His comments came a day after the start of a one-month official election campaigning period. The widespread violence and threats to kill candidates and voters have prevented many hopeful politicians from campaigning.

Afghan officials have long warned that fighters would try to subvert the polls, seen as the next key step towards democracy since the ouster of the Taliban in late 2001.

 

But officials are also upbeat that there will not be any major disruptions.


A “majority of the candidates will move forward with their candidatures, and the environment in most parts of the country will be conducive to free and fair elections”, Foreign Minister Abdullah Abdullah said on an official visit to Australia.
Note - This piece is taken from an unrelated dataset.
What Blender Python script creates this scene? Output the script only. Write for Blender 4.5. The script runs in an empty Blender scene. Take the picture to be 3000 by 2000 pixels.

But he conceded: “The upcoming election … will not be without any challenge for us.” Part of efforts to safeguard the elections has been an aggressive offensive by Afghan and coalition forces against insurgents in the south and east.


In the latest attack, American and Afghan troops, backed up by US warplanes, raided a suspected Taliban camp in Kandahar province’s Khakrez district, killing five fighters, Afghan National Army commander General Muslim Amid said.


Preparations to protect the polls also have caused fatalities for Nato’s forces. Two helicopters crashed in a western desert on Tuesday while training to provide security for the elections, killing 17 Spanish troops – the deadliest blow for the Nato force inside Afghanistan.

The crash was believed to have been an accident.



Kidnapping

Meanwhile, a Lebanese engineer who had been kidnapped by suspected Taliban rebels over the weekend has been released.

 

Mohammad Reza said by satellite phone that he was fine and had been treated well by his kidnappers.


He was freed near a police checkpoint in southern Zabul province, said Ali Khail, a spokesman for the province’s governor.

Reza, who was working on a US-funded road project, was taken captive by rebels as he drove on the main highway linking Kabul with Kandahar.